Unlike type hierarchies, we can actually implement multiple traits for a specific type. That’s indeed what they’re for. We can see a type through different lenses based on what we want to use them for.

For example, the integer type in the standard library implements the arithmetic trait—we can use arithmetic operators like _ + _ and _ - _ with them; the equality trait—we can use _ === _; the total ordering trait—we can use _ < _ and _ > _; and a few others.

In the first example of this section, where we talked about modelling tools for mining and gardening in a game, there were many types of mining tools—the shovel being one of them—, but many tools could also be used for multiple things. We could use a shovel as a mining tool or a gardening tool.

Testing for traits#

We can test types with the is operator: Tool is shovel answers whether some Tool value is of type shovel. We have a similar test for traits: Tool has mining—which we can read as “Tool has an implementation of the mining trait”—is how we test for traits.

Because a type can implement multiple traits, our trait tests can also have multiple trait requirements. For example, Tool has mining, transplanting will succeed if the Tool has both an implementation of the mining trait and an implementation of the transplanting trait.

Trait tests are not transitive—they do not follow trait relationships. What this means is that if we test for a trait that’s required by another trait, then it would not succeed if the type only declares an implementation on the more encompassing trait.

In a less abstract way, if we consider that the total-ordering trait requires us to implement equality as well, and we go on to write the following definitions:

enum battery = full, half-discharged, almost-gone, gone;
implement total-ordering for battery;

Then a test for the implementation of total ordering, like full has total-ordering, would succeed. But a test for the implementation of equality, like full has equality, would not. Even though we may argue that, if something has a total ordering, then it must also have an equality.

Crochet does not prevent you from running programs that don’t fulfill all of the specified trait requirements.

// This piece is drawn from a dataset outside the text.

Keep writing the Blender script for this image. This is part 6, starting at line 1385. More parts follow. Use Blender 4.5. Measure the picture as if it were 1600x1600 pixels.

Traits in a type hierarchy#

While trait relationships are not followed, things are a bit more complicated with types. If a type higher in the hierarchy declares that it implements a certain trait, then all types below it must also implement that trait.

For example, consider modelling a life simulation game. We could come up with the following types and traits:

type being;
type cat is being;
type ragdoll is cat;

trait eating with
  command Being eat: Food;

If we say that being implements the eating trait, then the cat and ragdoll types must all implement the eating trait too, but they do not need to declare again that they implement it.

That is, we can have the following implementations:

implement eating for being;

command ragdoll eat: (Food is cat-food) = ...;

And Crochet would still consider that ragdoll has the eating trait when testing for it, despite not having a more specific declaration of such.